American Catholic Historical Association 1
Session Abstract
A considerable number of women stood among the host of late medieval and early modern devotional authors in Europe, many writing spiritual life stories, a sort of autobiography that emphasized the role of the sacred in their individual experience. By the fifteenth century, this was a well-established genre, arguably first appearing from the pen of Augustine some 1000 years before. This panel will examine three female authors and their contributions to the genre in widely varying social contexts. Panelists will consider how these women constructed images of themselves within the framework of male authority, as exercised by fathers, confessors and inquisitors. Just how dependent upon—or independent of—the mediation of men were these women when composing spiritual life stories? What do the three individual answers to that question suggest about late-medieval and early modern European women and about the sacred society in which they lived?

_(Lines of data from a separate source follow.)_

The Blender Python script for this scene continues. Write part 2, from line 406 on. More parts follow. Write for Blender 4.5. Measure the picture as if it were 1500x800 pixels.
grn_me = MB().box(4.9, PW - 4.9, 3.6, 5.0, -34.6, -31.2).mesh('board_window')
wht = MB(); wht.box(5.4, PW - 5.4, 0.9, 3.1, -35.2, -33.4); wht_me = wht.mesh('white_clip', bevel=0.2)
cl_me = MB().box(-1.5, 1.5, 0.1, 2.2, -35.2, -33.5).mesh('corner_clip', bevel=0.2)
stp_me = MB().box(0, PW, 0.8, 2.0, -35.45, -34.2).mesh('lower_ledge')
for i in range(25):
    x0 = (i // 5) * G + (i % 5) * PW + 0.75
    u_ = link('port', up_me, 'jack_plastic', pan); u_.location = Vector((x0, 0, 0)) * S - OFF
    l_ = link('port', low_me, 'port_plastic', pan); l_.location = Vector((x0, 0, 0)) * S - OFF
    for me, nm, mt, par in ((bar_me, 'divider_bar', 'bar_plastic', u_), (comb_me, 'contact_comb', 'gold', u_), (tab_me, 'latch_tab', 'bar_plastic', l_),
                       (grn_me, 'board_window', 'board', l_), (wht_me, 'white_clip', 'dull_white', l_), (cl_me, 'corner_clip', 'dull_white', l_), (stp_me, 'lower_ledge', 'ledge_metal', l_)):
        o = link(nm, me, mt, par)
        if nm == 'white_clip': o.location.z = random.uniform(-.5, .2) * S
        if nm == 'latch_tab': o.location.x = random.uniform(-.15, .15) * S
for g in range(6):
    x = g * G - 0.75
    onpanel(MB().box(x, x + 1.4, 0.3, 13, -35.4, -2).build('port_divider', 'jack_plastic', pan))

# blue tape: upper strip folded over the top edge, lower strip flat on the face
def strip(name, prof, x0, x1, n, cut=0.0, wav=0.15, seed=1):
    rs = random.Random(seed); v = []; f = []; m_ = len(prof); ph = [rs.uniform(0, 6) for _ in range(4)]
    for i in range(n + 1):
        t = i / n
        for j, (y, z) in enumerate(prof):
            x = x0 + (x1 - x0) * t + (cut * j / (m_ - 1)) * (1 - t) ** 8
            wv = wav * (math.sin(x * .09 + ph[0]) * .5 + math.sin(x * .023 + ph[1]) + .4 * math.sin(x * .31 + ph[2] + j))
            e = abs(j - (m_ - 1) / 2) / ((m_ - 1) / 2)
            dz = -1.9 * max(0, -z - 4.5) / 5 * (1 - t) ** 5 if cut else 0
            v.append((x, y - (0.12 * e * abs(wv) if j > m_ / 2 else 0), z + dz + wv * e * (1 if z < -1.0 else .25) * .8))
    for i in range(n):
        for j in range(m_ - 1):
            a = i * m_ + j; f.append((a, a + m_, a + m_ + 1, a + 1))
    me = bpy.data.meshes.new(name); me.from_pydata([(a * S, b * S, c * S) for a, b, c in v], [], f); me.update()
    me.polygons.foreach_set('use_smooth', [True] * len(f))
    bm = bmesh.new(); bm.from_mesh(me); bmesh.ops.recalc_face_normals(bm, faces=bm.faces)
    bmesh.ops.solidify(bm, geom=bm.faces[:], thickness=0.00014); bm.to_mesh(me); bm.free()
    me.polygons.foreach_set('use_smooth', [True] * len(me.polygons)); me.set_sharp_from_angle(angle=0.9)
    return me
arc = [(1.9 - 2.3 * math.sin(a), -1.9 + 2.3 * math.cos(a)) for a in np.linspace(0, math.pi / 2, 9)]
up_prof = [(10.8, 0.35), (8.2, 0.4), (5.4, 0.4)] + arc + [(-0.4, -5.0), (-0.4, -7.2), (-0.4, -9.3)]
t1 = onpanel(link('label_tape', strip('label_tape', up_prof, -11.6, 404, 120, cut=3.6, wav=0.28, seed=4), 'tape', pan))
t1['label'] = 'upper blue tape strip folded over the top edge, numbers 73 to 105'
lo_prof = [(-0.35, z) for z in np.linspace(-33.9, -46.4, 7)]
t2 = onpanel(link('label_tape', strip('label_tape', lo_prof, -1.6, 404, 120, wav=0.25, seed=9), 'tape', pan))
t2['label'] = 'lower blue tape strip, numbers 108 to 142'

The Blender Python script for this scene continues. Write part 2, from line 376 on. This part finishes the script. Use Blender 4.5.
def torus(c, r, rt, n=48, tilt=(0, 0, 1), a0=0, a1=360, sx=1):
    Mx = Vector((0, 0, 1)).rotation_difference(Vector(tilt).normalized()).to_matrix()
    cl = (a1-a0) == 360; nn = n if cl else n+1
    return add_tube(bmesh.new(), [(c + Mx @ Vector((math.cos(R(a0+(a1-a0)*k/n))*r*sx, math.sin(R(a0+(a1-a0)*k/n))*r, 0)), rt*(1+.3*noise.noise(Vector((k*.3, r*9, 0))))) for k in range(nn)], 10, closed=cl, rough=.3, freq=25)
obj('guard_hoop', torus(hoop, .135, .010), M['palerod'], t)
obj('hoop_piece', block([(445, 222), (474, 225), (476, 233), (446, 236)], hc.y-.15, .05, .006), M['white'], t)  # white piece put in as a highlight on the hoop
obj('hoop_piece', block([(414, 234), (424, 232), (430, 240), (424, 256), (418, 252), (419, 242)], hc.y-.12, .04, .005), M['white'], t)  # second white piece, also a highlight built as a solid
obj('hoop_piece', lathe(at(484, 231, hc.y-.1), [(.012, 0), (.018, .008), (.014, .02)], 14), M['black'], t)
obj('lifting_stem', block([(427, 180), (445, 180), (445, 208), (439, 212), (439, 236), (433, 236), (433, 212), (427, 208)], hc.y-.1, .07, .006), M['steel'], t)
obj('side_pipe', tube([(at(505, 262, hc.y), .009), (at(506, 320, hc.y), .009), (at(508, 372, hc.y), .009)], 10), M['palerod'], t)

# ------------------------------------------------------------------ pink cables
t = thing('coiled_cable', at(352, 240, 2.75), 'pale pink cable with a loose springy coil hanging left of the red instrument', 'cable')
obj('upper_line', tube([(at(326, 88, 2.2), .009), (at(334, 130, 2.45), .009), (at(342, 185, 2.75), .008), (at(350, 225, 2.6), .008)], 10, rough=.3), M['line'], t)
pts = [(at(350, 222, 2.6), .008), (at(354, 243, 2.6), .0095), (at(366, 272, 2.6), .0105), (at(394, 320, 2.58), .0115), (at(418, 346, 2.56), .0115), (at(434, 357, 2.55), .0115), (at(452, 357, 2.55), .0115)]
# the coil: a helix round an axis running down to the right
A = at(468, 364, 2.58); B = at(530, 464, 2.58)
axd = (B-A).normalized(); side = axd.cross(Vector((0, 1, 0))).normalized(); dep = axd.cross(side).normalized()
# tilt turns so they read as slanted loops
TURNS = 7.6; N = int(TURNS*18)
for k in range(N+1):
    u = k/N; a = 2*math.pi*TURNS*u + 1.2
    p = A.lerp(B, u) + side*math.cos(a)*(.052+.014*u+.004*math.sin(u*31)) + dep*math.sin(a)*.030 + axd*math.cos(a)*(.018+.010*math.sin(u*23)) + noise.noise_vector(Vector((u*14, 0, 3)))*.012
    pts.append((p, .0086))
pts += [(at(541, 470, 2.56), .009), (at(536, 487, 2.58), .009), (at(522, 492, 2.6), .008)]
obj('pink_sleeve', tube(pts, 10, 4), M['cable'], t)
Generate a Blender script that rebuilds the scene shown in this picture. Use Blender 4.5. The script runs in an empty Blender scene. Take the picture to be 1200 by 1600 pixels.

Joan of Arc, perhaps the most famous of the women considered by the panel, was an early fifteenth century woman whose persona was constructed initially by a court that hoped to control her, and then by herself, first through her own actions and later while weaving her personal story for inquisitorial examiners. As Larissa Taylor shall argue, Joan was neither purely the puppet of her creators nor a fully independent prophetess. Teresa de Jesús, the well-known contemplative nun who wrote in the second half of the sixteenth century, spent a considerable part of her story describing the devil as a threat she struggled mightily—and in the end successfully—to control. In her contribution to the panel, Elizabeth Rhodes will argue that Teresa’s comments on the devil provide a window into the contemplative’s own self-confidence in the face of confessors who questioned the legitimacy of her spiritual message. Camilla Battista da Varano, an illegitimate daughter born to a Renaissance prince in late fifteenth century, wrote many devotional treatises, including a spiritual autobiography remarkable for its claims of visionary communication and mystical marriage. William Hudon shall present a woman who carefully asserted the legitimacy of a do-it-yourself approach to the spiritual life—including pithy criticism of inattentive clerics—while simultaneously delivering expressions of self-deprecation and obedience.
Together, these three papers shall exhibit part of the complexity of late medieval and early modern definitions of the sacred. The papers shall encourage reconsideration of the range of devotional messages women composed in the one hundred and fifty years that separated Joan from Teresa. We will examine the ideas of those who were well known and those who were not so well known, and within the different social contexts in which they emerged. The broad range of intellectual and disciplinary approaches of the panelists—historical, linguistic, gendered, and theological—will be attractive to a broad audience at the Annual Meeting, given not just the diversity of members in the AHA, but also in the array of affiliated societies taking part. Joint sponsorship by the American Catholic Historical Association will increase interest in the panel.